Herhalde doğada yaşam deneyimini en iyi aktaran eserlerden biri “Walden – Ormanda Yaşam”dır. Henry David Thoreau bu kitabında Walden Gölü kıyısında kendi emekleriyle inşa ettiği kulübede 2 yıl boyunca doğayla iç içe yaşadıklarını anlatır. Hatta kitapta bir yerde, tam da hislerime tercüman olan bir bölüm var. Şöyle diyor ünlü yazar: “Çoğu insan, nispeten özgür olan bu ülkede bile, mutlak cehalet ve yanılgı sonucu, sahte kaygılarla ve gereksizce bayağı yaşam çabalarıyla öyle çok meşgul oluyor ki hayatın daha güzel meyvelerini toplayamıyor. Aşırı çalışma sonucu parmakları bu iş için çok sakar ve çok titrek bir hâle geliyor. Hakikaten, çalışan insan emeği pazarda değer kaybedeceğinden gerçek bir bütünlük için ihtiyaç duyduğu boş vakte gün geçtikçe daha az sahip olabiliyor; insanlarla kurulan en insanca ilişkileri sürdürmeye zaman bulamıyor. Bir makineden başka bir şey olabilmeye zamanı yok.”
Makinadan başka bir şey olabilmeye zaman yok… Çok acı biliyorum ama bir o kadar gerçek. Doğa, biraz da şehrin, medeniyetinden bizden aldıklarıyla sert bir şekilde yüzleşme noktası. Hayatınızdan tüm kaygıların, evhamların uzaklaştığı, iş stresini normal bir tatilden bile daha çok unuttuğunuz, dengelerinizi ve önceliklerinizi değiştiren bir yer… Ayaklarınız toprakta, gözleriniz ve kulaklarınız hışırtılarda… Ayı veya bir domuzla göz göze gelme ihtimali, İstanbul trafiğinden daha net çözümleri olan bir sorun. Ama bu cehennemi biz yaratmamış mıydık zaten? Şimdi niye kaçıyoruz? Bunu nasıl çözeceğiz?
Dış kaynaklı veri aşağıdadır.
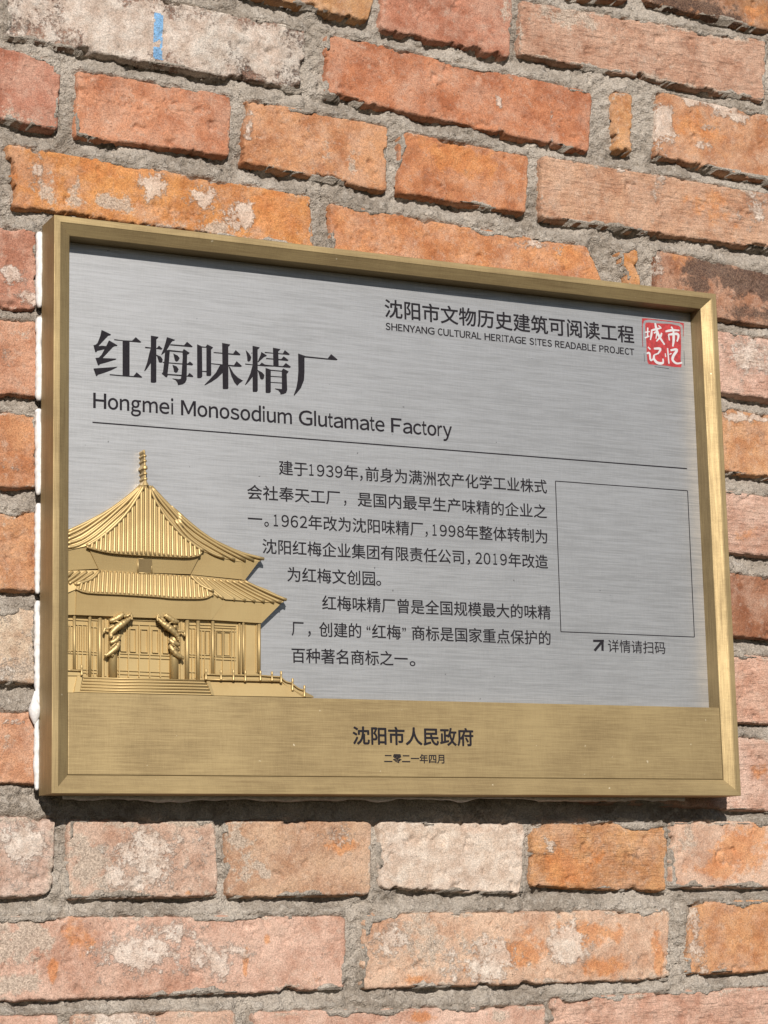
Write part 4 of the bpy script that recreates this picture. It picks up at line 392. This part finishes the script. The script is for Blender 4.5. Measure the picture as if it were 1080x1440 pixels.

Evet, şimdi uyuma zamanı. Uyuyabilir miyiz bu hışırtılar, uzaktan gelen tilki sesleri eşliğinde? Olabilir. Ama aklımızda McEwan’ın şu sözleri yankılansın, sabah kuşlar şakımaya başlayana kadar: “İnsanın kendi yarattığı cehennem ilginç bir yapıydı. Kimse hayatı boyunca bir cehennem, en azından bir tane yaratmaktan kaçınamıyordu. Bazı hayatlarsa cehennemden başka bir şey değildi.”